I know that I have not been posting much lately – here or anywhere else lately; just the bare minimum of commenting on other people’s posts and other people’s blogs and websites, but I had a couple of projects for the Tiny Publishing Bidness to work on, and then the two major projects to finish, format and upload to various platforms. Yes, I decided to go all-out and finish two books in time for the Christmas marketing season this year. Amazingly, neither one was the one that I had declared at the beginning of the year that I would have all done and ready to launch by this time … yes, the adventures of young Fredi Steinmetz in Gold Rush-era California is rolled back another year. Sigh. I still have to do an epic-truck-load of reading of contemporary accounts and skull out a plot sufficient and historically-accurate to fill the last half of the book; which so far in my head will include a stint in San Francisco the year of the epically well-organized Vigilante organization, encounters with various historic personages, to include William T. Sherman, Lotta Crabtree and her formidable mother, some murderous claim-jumpers and a young woman seeking justice – while disguised as a boy. So, yes I will get on to that presently. After all The Quivera Trail was held at a third completed while I worked on Daughter of Texas and Deep in the Heart, and it didn’t seem to do any harm in the long-run.

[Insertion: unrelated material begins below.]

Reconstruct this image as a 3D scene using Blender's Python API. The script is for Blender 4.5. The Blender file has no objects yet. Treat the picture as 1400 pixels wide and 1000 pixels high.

So – the Harvey Girl adventure, Sunset and Steel Rails is done and ready for release on the 19th, in print and in Kindle. Amazon is dragging their feet apparently, in expediting the ‘Look-Inside’ feature. It isn’t up at present, but it should be in the next couple of days. Not bad, for something that I only got inspired to start in February of this year. But The Chronicles of Luna City is a light and amusing present-day trifle which my daughter and I only got started on at the end of July – and here it is November, and that book is done and nearly finalized as well. Three months, and just 70,000 words (but with pictures!) which is short for me, as most of the other books run 125,000 and up. (Although Lone Star Sons pegged in at 65,000.) There was one of the professional pulp adventure fiction writers – whose name escapes me at the moment – who was said to have done a book a month at one point in his career. Don’t know what the total word count was on any of them, but he must have worked in a white-hot blaze of energy … and Luna City is a light and diverting trifle, requiring very little research. Well, except for looking up restaurant equipment, and the names of obscure British TV series of the 1980s, and making certain that there aren’t any real companies with the same names of companies that I have mentioned in Luna City. Movie production companies really go for the obscure, I have to say. Had to nix six or seven possible names because there is a real production company out in the world with the name of something I thought would work for a movie production company. Luna City is pure contemporary escapism, utterly devoid of any redeeming social value in the eyes of the established guardians of our high literary culture … which I believe a lot of us have a need of these days, given how particularly screwed up, violent, and depressing real life seems to be, lately. (Oh, Established Guardians of our High Literary Culture? Yoo-hoo … over here! Now, gaze lovingly upon my upraised middle finger!)
So, light blogging will commence, now that all the hard labor of writing, editing, formatting and polishing have been done. Did you miss me?